§ Do this:
Transcribe the data in full and exactly, omitting any pictures.
----------
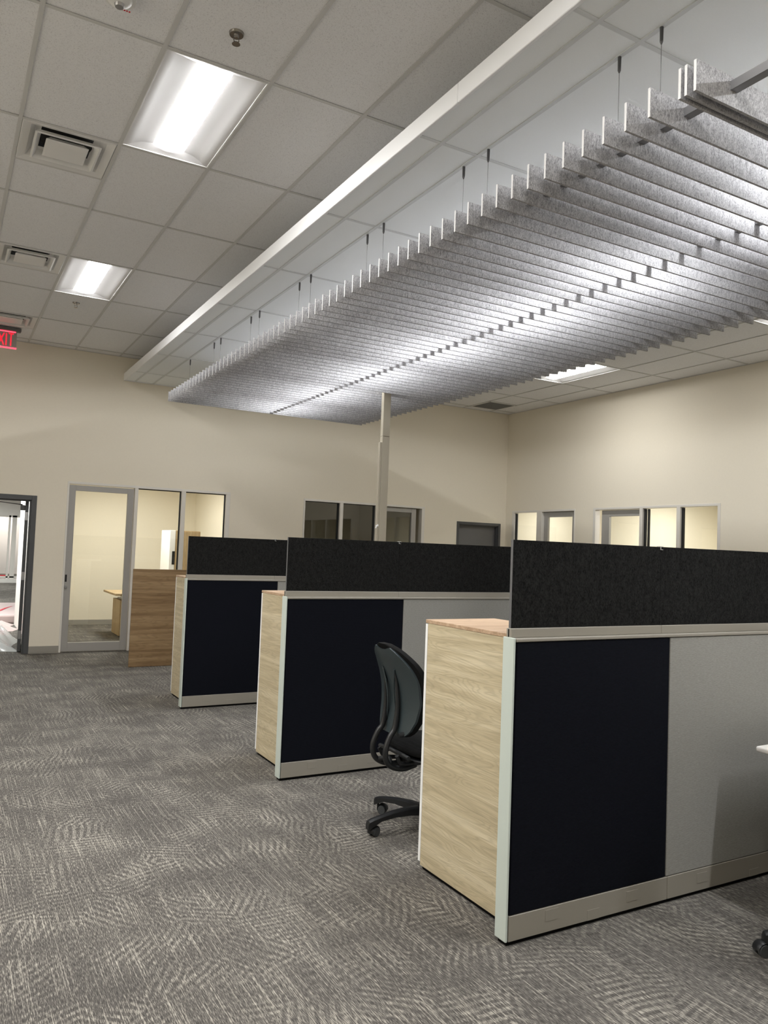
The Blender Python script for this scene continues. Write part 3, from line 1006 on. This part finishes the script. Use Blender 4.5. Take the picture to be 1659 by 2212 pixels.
# hall behind the open charcoal door
b = bm_new()
box(b, 1.25, 1.30, YB, 15.63, 0, 2.9)
box(b, -3.1, -3.0, YB, 29.6, 0, 2.9)
box(b, 4.6, 4.7, 15.63, 29.6, 0, 2.9)
box(b, 1.30, 4.7, 15.56, 15.63, 0, 2.9)
struct('wall_hall', b, M['wall_hall'], 'bright white wall of the hall seen past the open door')
b = bm_new()
box(b, -3.0, 0.6, 29.55, 29.7, 0, 2.9); box(b, 0.6, 4.6, 29.55, 29.7, 2.30, 2.9); box(b, 3.5, 4.6, 29.55, 29.7, 0, 2.30)
box(b, 0.6, 3.5, 29.45, 29.7, 0, 0.13)
struct('wall_hall_end', b, M['wall_hall'], 'far end wall of the bright hall')
b = bm_new(); box(b, -3.1, 4.7, YB, 29.7, 2.9, 2.96); struct('ceiling_hall', b, M['white'], 'white ceiling of the bright hall')
b = bm_new(); box(b, 0.4, 4.0, 32.0, 32.1, 0, 2.9); struct('wall_hall_room', b, plain('pink_white_wall', (0.80, 0.73, 0.70), 0.8), 'pale wall of the room at the hall end')
b = bm_new(); box(b, 0.3, 4.1, 29.7, 32.1, 2.9, 2.96); struct('ceiling_hall_room', b, M['white'], 'ceiling of the room at the hall end')
b = bm_new(); box(b, 0.4, 4.0, 31.97, 32.0, 0.12, 0.20); struct('trim_1', b, M['base'], 'taupe skirting in the room at the hall end')
b = bm_new(); box(b, 0.66, 2.02, 29.62, 29.66, 0.17, 0.26); struct('trim_2', b, M['red_wrap'], 'red strip along the sill at the hall end')
win = root_struct('window_6', 'tall aluminium window at the far end of the hall')
b = bm_new()
for x in (0.6, 2.02, 3.44):
    box(b, x, x + 0.06, 29.52, 29.62, 0.13, 2.30)
box(b, 2.13, 2.27, 29.52, 29.62, 0.13, 2.30)
box(b, 0.6, 3.5, 29.52, 29.62, 2.24, 2.30); box(b, 0.6, 3.5, 29.52, 29.62, 0.17, 0.22)
obj('window_frame', b, M['alu'], win)
for p, q in ((0.66, 2.02), (2.27, 3.44)):
    pane(win, 'x', 29.57, p, q, 0.22, 2.24)
for k, y in enumerate((15.2, 21.0, 26.8)):
    panel_light(('first', 'second', 'third')[k] + ' light on the hall ceiling beyond the open charcoal door', 0.35, y, 2.9, 0.6, 1.2, M['lens_hall'])
panel_light('light in the room at the hall end', 2.0, 30.9, 2.9, 0.6, 1.2)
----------
§ Response to the task:
The Blender Python script for this scene continues. Write part 3, from line 1006 on. This part finishes the script. Use Blender 4.5. Take the picture to be 1659 by 2212 pixels.
# hall behind the open charcoal door
b = bm_new()
box(b, 1.25, 1.30, YB, 15.63, 0, 2.9)
box(b, -3.1, -3.0, YB, 29.6, 0, 2.9)
box(b, 4.6, 4.7, 15.63, 29.6, 0, 2.9)
box(b, 1.30, 4.7, 15.56, 15.63, 0, 2.9)
struct('wall_hall', b, M['wall_hall'], 'bright white wall of the hall seen past the open door')
b = bm_new()
box(b, -3.0, 0.6, 29.55, 29.7, 0, 2.9); box(b, 0.6, 4.6, 29.55, 29.7, 2.30, 2.9); box(b, 3.5, 4.6, 29.55, 29.7, 0, 2.30)
box(b, 0.6, 3.5, 29.45, 29.7, 0, 0.13)
struct('wall_hall_end', b, M['wall_hall'], 'far end wall of the bright hall')
b = bm_new(); box(b, -3.1, 4.7, YB, 29.7, 2.9, 2.96); struct('ceiling_hall', b, M['white'], 'white ceiling of the bright hall')
b = bm_new(); box(b, 0.4, 4.0, 32.0, 32.1, 0, 2.9); struct('wall_hall_room', b, plain('pink_white_wall', (0.80, 0.73, 0.70), 0.8), 'pale wall of the room at the hall end')
b = bm_new(); box(b, 0.3, 4.1, 29.7, 32.1, 2.9, 2.96); struct('ceiling_hall_room', b, M['white'], 'ceiling of the room at the hall end')
b = bm_new(); box(b, 0.4, 4.0, 31.97, 32.0, 0.12, 0.20); struct('trim_1', b, M['base'], 'taupe skirting in the room at the hall end')
b = bm_new(); box(b, 0.66, 2.02, 29.62, 29.66, 0.17, 0.26); struct('trim_2', b, M['red_wrap'], 'red strip along the sill at the hall end')
win = root_struct('window_6', 'tall aluminium window at the far end of the hall')
b = bm_new()
for x in (0.6, 2.02, 3.44):
    box(b, x, x + 0.06, 29.52, 29.62, 0.13, 2.30)
box(b, 2.13, 2.27, 29.52, 29.62, 0.13, 2.30)
box(b, 0.6, 3.5, 29.52, 29.62, 2.24, 2.30); box(b, 0.6, 3.5, 29.52, 29.62, 0.17, 0.22)
obj('window_frame', b, M['alu'], win)
for p, q in ((0.66, 2.02), (2.27, 3.44)):
    pane(win, 'x', 29.57, p, q, 0.22, 2.24)
for k, y in enumerate((15.2, 21.0, 26.8)):
    panel_light(('first', 'second', 'third')[k] + ' light on the hall ceiling beyond the open charcoal door', 0.35, y, 2.9, 0.6, 1.2, M['lens_hall'])
panel_light('light in the room at the hall end', 2.0, 30.9, 2.9, 0.6, 1.2)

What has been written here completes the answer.